An old Jew eventually dies of old age and goes to heaven. He meets God and tells him a holocaust joke. And God says “That’s not funny”. And he says: “I guess you had to be there.”
(I like how philosophical the joke is, heard it from Ricky Gervais.)
An old Jew eventually dies of old age and goes to heaven. He meets God and tells him a holocaust joke. And God says “That’s not funny”. And he says: “I guess you had to be there.”
(I like how philosophical the joke is, heard it from Ricky Gervais.)
You got me stumped. Can you explain it?
Not OP, but there are at least 2 things going on here:
The first part is that the Jewish person is effectively treating this like an inside joke, where someone might not find it funny unless they were present in the situation that the joke references.

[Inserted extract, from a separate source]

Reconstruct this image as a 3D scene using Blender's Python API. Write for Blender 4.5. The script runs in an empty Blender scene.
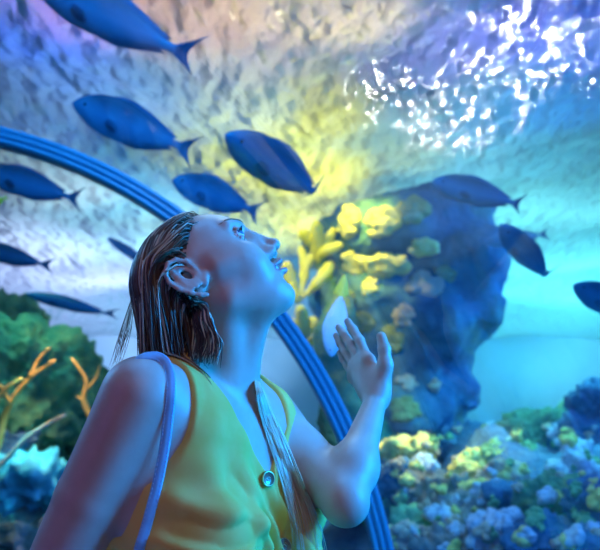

The second part to the ‘God not being there’ bit (which is what actually makes it funny imho) is basically saying that the holocaust was so horrible that God was clearly someplace else/asleep/absent to allow something like that to happen under his watch.
It’s sort of a lose/lose situation for God, really. Either he wasn’t there, as the protagonist of the joke is suggesting, or he was there, didn’t find it funny, but also didn’t care to stop it. So by telling a holocaust joke, the protagonist is in essence calling out his creator as being a shit god. Either derelict in his supposed duties (Jews are the chosen people, after all), or shitty in some other way (evil, apathetic, powerless, etc).
Yes, this nuance you added is what makes the joke really funny to me.
Sometimes, jokes are only funny if you experienced the original context they are derived from, I.e. “You had to be there”.
In this case, the Jew is stating that God (who is typically omnipresent) was explicitly not present during the Holocaust.
God was nowhere to be found during the holocaust.